Quixote Foundation, Inc. wants to see free people in fair societies on a healthy planet.

Funding Method

Spending Down

Spending everything for a different kind of perpetuity

How do you do your funding? Please describe your organization’s approach and process, explaining how it is different from conventional philanthropy.

Quixote Foundation is spending all of its endowment. Most foundations don’t do that. Instead, they give away a small percentage of their money each year and stay around forever. But we’re all in — between now and 2017 we’ll spend everything. We prefer to call this process “spending up,” not “spending down,” because we believe that putting all the money to work is how we fulfill our purpose. Our impact in perpetuity will be increased, not diminished, by investing in up-front change instead of stocks and bonds.

We also look at results a little differently than philanthropic convention. We’re not in a hurry to finish a bunch of projects so we can point back to what we’ve accomplished or left behind. We’re more interested in how our work will play out through others after we move on to other things — what will we leave ahead? This way of thinking has led us into funding leaders, networks and strategies that are part of interconnected social movements.

There was a moment when your story began. How did your organization come to practice philanthropy in this way?

Quixote Foundation was founded by Stuart Hanisch. Before Stuart died, he gave his son Erik and daughter-in-law Lenore the freedom to do whatever they felt was best with the foundation, including spending everything if that was the best strategy to create change. We were working for independent media, net neutrality, fair and accountable voting systems, informed reproductive health care, environmental equity — interconnected goals that offered huge opportunities to have a greater impact with an up-front investment. For example, we were able to commit $1 million to Media Democracy Fund. Stable funding allowed MDF to expand its reach rapidly, in turn securing donors in the future.Our decision to spend the whole endowment was also inspired and advised by foundations like the Beldon Fund, French American Charitable Trust and the Albert List Foundation.

Have you ever been met with resistance or criticism regarding your choice to Spend Down? What specifically were the concerns, and how did you respond?

We’ve encountered more appreciation or even envy than resistance or criticism. The envy comes (with a smile) from board members or program officers who don’t feel they have the freedom to spend up, either due to bylaws or a board that’s not ready to adopt such a dramatic strategy. The appreciation is expressed for how spend-up foundations put their goals ahead of organizational immortality and job security. We’ll all be displaced from this particular work and we see that as cause for celebration. We have a once-in-a-lifetime chance to put this resource to work.

You likely encountered challenges as you started implementing your strategy.
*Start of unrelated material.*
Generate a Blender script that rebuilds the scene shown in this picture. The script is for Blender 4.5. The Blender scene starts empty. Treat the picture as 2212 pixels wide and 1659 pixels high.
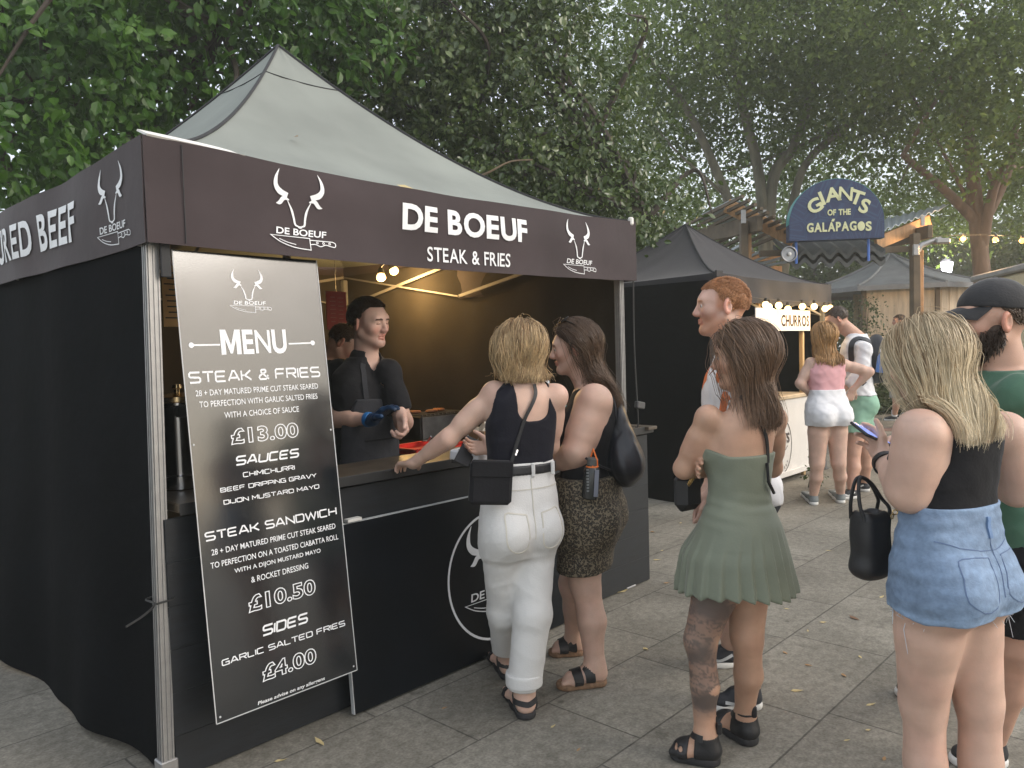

What happened? Describe the challenge you feel has the most lessons for other funders, and what those lessons were.

When the 2008 stock market crash happened, we had made the decision to spend everything and were working on a clear plan before making our strategy public. We’d developed financial projections based on an endowment that suddenly was reduced by something like 40 percent, so any plans needed to be re-thought. At the same time, we wanted to encourage donors to keep supporting non-profit budgets that were gutted by the recession. We felt our spend-up represented a chance to say “Don’t pull back because your endowment has dropped, instead spend more or spend everything because the needs are incredibly urgent.” For that reason, we announced our decision earlier than intended, while our plans were still rough and invested in a dynamic communications campaign to spread the spend-up message. The lesson for us was the importance of adjusting our own strategy to continue a promised level of support for non-profits, rather than leaving it to them to adjust to our changing realities.

What can you achieve through the style of funding we asked you to focus on that might not be possible using conventional philanthropic funding models?

This funding style allows (and actually demands) a rich and deeply cooperative approach to planning with grantees. With our long-term partners, we’ve been able to project funding over several years and engage them in decisions such as what the best cash-flow structure is for the money we have available for their particular organization’s needs. We’re able to look at all of Quixote Foundation’s resources as a system, including staff, consultants, contacts, advisors and grantees. We’re actively looking for ways to cross-pollinate and connect these resources to strengthen and provide leverage to each part of the work.

What is the most important insight you gained specifically through funding in this way? What’s the best piece of advice you’d give to a funder curious about doing something similar?

The donor/solicitor dynamic so ingrained in philanthropy makes open communication truly difficult, even with long-term relationships in place. Trying to minimize this power imbalance is important and progress is possible, but it’s equally important to understand that a structural inequity is always present no matter how hard we try. It’s up to us, as the folks holding the purse strings, to be just as rigorous monitoring our own behavior as we are in trumpeting our good intent.

Why does Spending Down matter to you?

We are “leaving ahead” something important with every investment we make, whether that’s through the leaders, organizations and networks we fund or through the future careers of our own staff and team of consultants. The experience of spending everything has changed each of us — for one thing, we’ve become evangelicals for challenging the norms of organized philanthropy. It’s a different kind of foundation perpetuity, and we can’t wait to see what happens next.